For Q1 2026, Bumble guided to total revenue of $209 million to $213 million, including Bumble app revenue of $171 million to $174 million, and adjusted EBITDA of $76 million to $80 million, implying an adjusted EBITDA margin of about 37%. Cook said the company expects a lag between product improvements and reported financials, meaning stabilization in operating metrics has not yet flowed through to year-over-year revenue growth.
Cook also discussed margin tailwinds from alternatives to in-app purchases in the U.S. He said direct payments contributed about one percentage point of year-over-year gross margin expansion in Q4. In Q&A, Cook said Bumble implemented an Apple Pay program and, quarter-to-date, more than half of U.S. iOS payments are being made through Apple Pay. He said the company has not seen revenue friction to date and observed improved renewals, which he described as somewhat unexpected.

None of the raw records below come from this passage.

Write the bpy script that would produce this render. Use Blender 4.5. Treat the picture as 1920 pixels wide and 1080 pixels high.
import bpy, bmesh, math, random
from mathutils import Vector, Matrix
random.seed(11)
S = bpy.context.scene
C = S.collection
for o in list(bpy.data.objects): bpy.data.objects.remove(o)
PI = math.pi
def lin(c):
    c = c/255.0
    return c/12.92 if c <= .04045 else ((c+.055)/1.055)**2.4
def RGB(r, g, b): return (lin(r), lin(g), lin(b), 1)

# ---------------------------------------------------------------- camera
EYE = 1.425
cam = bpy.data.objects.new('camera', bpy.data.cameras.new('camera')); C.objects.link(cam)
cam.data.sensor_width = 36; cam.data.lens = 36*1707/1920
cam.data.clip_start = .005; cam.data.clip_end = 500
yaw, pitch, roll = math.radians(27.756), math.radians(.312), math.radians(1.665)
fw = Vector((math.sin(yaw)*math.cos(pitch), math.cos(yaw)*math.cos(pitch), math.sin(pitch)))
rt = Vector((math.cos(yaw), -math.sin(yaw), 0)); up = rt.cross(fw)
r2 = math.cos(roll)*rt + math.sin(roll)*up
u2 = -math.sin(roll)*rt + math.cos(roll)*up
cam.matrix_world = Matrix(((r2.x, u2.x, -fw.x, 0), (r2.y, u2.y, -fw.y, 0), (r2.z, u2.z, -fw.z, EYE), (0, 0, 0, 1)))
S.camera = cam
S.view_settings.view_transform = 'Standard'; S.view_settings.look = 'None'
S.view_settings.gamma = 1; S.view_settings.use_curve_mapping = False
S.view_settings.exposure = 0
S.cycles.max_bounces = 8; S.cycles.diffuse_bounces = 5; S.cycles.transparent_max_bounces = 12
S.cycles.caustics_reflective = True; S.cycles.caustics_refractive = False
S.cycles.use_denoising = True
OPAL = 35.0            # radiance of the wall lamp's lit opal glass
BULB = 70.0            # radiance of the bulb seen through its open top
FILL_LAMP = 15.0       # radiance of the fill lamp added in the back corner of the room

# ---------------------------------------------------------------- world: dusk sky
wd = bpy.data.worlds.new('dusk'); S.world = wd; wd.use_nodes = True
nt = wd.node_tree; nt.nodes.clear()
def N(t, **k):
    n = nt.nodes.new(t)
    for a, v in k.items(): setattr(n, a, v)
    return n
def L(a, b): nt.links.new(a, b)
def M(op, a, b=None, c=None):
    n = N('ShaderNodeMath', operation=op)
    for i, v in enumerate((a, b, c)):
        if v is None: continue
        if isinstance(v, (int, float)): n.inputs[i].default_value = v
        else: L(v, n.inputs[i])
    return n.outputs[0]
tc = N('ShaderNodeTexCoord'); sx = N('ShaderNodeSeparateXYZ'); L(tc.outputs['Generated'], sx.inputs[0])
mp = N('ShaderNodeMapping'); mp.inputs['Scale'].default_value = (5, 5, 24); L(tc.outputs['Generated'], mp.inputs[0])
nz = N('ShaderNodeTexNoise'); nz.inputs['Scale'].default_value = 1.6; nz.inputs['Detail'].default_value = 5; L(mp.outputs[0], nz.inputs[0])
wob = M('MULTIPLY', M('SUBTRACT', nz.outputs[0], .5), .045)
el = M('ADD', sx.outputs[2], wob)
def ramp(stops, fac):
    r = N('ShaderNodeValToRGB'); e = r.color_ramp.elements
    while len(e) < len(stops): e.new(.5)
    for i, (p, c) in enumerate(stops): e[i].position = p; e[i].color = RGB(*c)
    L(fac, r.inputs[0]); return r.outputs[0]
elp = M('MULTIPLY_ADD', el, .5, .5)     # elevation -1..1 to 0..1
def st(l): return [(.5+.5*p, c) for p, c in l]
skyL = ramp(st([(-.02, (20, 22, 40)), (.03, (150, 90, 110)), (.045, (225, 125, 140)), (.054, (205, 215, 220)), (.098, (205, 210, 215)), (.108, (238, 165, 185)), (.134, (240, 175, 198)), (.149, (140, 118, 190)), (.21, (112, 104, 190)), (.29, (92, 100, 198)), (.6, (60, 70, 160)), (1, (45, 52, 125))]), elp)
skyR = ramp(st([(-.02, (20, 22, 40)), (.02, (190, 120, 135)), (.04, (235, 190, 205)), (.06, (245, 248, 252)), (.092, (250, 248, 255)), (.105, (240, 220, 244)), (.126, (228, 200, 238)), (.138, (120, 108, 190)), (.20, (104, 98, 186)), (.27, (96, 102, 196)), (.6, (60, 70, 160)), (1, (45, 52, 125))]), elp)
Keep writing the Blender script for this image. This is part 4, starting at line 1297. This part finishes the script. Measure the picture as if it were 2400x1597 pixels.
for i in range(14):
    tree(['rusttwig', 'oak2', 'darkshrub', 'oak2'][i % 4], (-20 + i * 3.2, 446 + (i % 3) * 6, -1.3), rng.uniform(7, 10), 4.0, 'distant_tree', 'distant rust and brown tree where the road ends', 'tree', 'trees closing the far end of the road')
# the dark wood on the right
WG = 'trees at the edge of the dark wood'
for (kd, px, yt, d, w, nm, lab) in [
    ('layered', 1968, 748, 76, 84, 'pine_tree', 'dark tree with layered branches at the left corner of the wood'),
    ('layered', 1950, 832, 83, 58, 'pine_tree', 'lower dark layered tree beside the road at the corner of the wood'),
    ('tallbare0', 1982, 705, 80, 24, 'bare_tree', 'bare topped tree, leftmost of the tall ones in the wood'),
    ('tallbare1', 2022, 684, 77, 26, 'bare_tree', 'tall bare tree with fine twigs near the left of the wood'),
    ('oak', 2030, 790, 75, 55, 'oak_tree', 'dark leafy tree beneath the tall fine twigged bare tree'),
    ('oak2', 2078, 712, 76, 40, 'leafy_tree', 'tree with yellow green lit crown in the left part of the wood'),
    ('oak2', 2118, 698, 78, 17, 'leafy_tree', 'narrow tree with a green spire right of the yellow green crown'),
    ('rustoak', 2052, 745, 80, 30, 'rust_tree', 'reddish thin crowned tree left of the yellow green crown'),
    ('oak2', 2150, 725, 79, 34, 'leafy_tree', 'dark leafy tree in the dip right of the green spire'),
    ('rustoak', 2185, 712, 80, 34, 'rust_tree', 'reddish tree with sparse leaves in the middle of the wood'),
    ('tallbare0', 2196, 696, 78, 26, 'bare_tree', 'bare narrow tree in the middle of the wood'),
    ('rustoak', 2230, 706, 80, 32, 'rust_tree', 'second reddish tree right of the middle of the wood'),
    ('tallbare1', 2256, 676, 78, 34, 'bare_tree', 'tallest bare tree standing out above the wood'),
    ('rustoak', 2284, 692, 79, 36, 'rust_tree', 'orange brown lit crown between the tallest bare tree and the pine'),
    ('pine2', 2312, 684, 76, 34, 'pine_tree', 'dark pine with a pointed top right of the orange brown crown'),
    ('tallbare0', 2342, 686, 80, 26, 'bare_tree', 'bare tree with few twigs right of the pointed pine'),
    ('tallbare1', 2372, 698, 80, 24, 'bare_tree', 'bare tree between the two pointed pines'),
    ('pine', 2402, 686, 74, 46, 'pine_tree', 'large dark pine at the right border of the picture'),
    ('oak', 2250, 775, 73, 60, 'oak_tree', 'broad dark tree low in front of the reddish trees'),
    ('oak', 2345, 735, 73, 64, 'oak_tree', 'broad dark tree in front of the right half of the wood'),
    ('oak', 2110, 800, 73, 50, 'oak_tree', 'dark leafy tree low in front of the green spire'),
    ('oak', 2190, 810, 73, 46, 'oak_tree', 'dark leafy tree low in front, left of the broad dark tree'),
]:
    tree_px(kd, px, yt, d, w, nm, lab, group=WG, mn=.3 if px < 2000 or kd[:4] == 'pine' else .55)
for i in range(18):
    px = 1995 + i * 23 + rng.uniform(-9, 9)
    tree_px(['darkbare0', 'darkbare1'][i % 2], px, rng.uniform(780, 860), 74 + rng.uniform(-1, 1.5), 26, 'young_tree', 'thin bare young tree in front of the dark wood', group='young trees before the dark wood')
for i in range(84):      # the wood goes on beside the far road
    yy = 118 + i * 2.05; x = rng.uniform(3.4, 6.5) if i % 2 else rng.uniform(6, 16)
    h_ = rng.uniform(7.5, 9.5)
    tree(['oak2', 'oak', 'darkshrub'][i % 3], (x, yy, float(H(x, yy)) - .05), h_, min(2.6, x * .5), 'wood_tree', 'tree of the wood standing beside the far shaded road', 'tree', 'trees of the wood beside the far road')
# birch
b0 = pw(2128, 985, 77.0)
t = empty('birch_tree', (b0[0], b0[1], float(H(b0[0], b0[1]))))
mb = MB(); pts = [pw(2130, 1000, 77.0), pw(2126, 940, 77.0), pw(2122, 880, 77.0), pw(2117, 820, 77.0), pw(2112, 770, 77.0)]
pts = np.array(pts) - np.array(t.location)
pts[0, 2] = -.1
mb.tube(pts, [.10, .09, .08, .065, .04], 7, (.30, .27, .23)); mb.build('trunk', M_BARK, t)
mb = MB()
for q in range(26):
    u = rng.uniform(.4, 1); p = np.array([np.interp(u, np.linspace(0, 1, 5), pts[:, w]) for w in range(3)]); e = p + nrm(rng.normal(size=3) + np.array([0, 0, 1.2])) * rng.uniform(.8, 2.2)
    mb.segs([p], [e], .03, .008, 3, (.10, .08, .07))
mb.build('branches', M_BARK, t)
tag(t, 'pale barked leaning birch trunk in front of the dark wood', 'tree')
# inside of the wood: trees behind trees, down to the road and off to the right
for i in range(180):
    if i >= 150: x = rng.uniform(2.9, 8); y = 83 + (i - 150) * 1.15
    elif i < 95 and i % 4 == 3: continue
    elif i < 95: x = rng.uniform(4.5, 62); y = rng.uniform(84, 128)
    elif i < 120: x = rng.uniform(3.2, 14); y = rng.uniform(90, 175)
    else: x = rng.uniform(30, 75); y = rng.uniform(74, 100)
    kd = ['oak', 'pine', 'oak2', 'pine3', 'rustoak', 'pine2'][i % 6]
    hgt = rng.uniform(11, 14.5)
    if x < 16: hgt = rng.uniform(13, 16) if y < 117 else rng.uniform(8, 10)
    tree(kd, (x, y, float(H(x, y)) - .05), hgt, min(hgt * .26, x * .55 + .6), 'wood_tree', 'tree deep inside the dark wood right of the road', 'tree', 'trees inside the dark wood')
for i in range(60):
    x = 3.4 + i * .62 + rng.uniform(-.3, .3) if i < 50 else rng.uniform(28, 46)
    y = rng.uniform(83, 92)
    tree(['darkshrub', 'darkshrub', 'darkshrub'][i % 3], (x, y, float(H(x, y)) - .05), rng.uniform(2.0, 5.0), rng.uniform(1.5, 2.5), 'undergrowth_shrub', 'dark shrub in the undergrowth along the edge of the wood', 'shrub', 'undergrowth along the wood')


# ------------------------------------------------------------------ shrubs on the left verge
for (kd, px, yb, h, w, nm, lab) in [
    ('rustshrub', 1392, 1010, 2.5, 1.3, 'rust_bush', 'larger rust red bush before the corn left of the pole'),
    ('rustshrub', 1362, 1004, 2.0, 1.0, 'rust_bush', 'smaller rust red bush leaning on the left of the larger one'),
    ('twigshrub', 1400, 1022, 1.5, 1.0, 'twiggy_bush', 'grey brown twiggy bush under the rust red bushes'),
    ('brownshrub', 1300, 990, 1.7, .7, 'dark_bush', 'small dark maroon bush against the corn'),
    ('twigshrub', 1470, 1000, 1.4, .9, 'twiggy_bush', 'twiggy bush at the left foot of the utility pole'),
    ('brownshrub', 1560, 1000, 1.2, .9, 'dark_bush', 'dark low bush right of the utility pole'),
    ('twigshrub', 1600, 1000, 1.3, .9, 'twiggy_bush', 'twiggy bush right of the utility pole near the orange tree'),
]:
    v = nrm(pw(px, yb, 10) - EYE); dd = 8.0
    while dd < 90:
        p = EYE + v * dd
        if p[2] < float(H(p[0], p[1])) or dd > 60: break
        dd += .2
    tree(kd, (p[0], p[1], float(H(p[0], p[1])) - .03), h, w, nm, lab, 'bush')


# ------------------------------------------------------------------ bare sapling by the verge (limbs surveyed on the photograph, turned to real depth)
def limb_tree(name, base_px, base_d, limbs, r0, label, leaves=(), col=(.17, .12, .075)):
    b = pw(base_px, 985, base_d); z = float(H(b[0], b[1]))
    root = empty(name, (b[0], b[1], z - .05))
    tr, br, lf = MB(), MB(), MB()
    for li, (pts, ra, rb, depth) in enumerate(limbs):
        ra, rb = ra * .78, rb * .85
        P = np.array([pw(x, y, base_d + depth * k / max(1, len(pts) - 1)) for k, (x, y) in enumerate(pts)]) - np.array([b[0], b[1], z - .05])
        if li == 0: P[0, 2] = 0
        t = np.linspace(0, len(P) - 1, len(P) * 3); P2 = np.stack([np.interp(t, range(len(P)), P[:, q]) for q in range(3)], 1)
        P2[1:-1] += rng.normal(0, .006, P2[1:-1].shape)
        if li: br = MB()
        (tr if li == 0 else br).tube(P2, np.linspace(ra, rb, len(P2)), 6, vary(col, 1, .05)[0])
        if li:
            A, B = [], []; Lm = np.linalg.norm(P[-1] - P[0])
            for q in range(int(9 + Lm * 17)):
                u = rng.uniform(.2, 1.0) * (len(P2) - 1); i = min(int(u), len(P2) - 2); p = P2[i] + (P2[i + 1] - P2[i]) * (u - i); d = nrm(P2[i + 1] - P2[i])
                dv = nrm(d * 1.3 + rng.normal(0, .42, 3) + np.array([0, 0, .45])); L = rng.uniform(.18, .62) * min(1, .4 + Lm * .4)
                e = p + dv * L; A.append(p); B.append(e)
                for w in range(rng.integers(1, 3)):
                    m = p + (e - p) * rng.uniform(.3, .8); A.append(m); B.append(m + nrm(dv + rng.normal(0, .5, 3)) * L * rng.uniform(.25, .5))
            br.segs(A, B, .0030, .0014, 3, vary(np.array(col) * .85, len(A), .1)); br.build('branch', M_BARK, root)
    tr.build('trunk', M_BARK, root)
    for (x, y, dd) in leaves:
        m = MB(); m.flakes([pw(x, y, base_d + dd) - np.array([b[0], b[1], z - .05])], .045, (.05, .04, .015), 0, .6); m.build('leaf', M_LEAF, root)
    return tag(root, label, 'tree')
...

On timing for product changes, Wolfe Herd said Bumble intends to roll out parts of the 2.0 experience to controlled groups, test rigorously to ensure key performance indicators and monetization are not harmed, and then expand. She said broader migration should be “a multi-week thing, not a multi-month thing,” and reiterated confidence in the Q2 timeline.
About Bumble (NASDAQ:BMBL)
Bumble Inc operates a technology platform designed to facilitate social and professional connections through its suite of apps, most notably the flagship Bumble dating app. The company’s core premise is to empower users—particularly women—to make the first move, helping to reshape traditional dating dynamics. In addition to its dating function, Bumble offers mode-switching features that allow users to find friends through “Bumble BFF” or pursue professional networking opportunities via “Bumble Bizz.”
Beyond the Bumble app, the company also owns and operates Badoo, a social discovery platform with a substantial global footprint, particularly in Europe and Latin America.